This article first appeared in the AEJMC Media Ethics Division ETHICAL NEWS: SPRING 2019 • VOLUME 22, NO. 3.

“Three major publications have acknowledged plagiarism by Fareed Zakaria. Does CNN have no shame?”

This column in the Nov. 18, 2014 issue of The Week focuses on Fareed Zakaria, who was in the middle of a scandal that revealed numerous incidents of “problematic” sourcing (which some might call plagiarism) including, columns in Newsweek , Slate and the Washington Post.

Controversy surrounding Zakaria had begun two years earlier when he served a week suspension while Time and CNN investigated an allegation of his plagiarism.  At that time Zakaria admitted to “a terrible mistake,” but it was not deemed “an ongoing trend.”

In truth, I had not thought much about Zakaria and his ethical compromises until Ohio State decided on Feb. 28 to announce him as the university’s spring commencement speaker.

I am all in favor of journalists as commencement speakers and had personally nominated my old friend Jake Tapper twice for the honor. I believe, however, that there are many, many, many—many—journalists of high quality and high moral standard who have never been accused of plagiarism and would have accepted the commencement invitation.
There was no mention of Zakaria’s ethical challenges in most of the coverage about his pending Ohio State visit. This included the local television stations, the Associated Press and the Columbus Dispatch, which offered quoted Ohio State president Michael Drake: “Dr. Zakaria is a leading voice in our national discourse on global and domestic affairs. His extensive knowledge of our broader world will enrich and inspire our graduates as they embark to make a meaningful difference in communities near and far.”

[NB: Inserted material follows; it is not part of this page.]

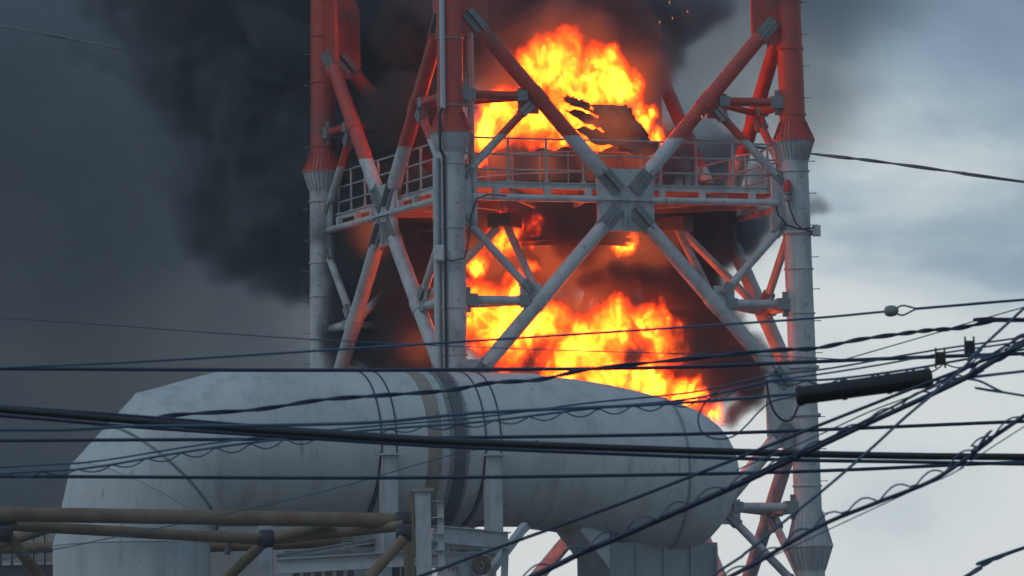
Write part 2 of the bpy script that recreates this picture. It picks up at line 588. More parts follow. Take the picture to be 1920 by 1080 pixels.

The Ohio State Lantern, however, took a more direct approach.

The Lantern conducted an interview with Drake and reported In an article dated March 7 that editors asked him why the university would invite a speaker with known ethical issues to speak to the next generation of alums.

Drake’s response: “The committee and I believe his issues were a long time ago, that they were a mistake that was corrected and he’s one of the nation and world’s most active political thinkers and he’ll give a stirring and exciting talk and that’s why he’s coming.”

Ohio State’s president added that despite Zakaria’s controversies, the university was “looking past” the indiscretion, because, wrote The Lantern “the issue was resolved in the past.”

Interestingly, a column from September on the website of Turnitin, with whom Ohio State contracts to find students committing—you guessed it—plagiarism, stated there is no statute of limitation on such breaches of integrity, stating, “What you did in the past may come back to haunt you decades later.”

I do not support the choice of Zakaria, and I believe the university made a mistake, especially considering I have taken before our own Academic Misconduct Committee far more students than I would ever wish because of academic misconduct, defined as “any activity that tends to compromise the academic integrity of the University or subvert the educational process.”

My bigger problem is that no other media source felt this topic was important enough to bring up with university officials, which would include Drake or the selection committee.  Instead, they reported the “facts” as the university provided them—“Look what a great speaker we got! Won’t this be terrific! What an opportunity!”

It may be expected that student media will go soft on the university to which they pay tuition dollars, but this is just another example where students asked tough questions that other (professional) journalists avoided.

And I know The Lantern will continue to ask tough questions about the conduct of our university, which does so many things right, but sometimes makes decisions that deserve criticism and explanation.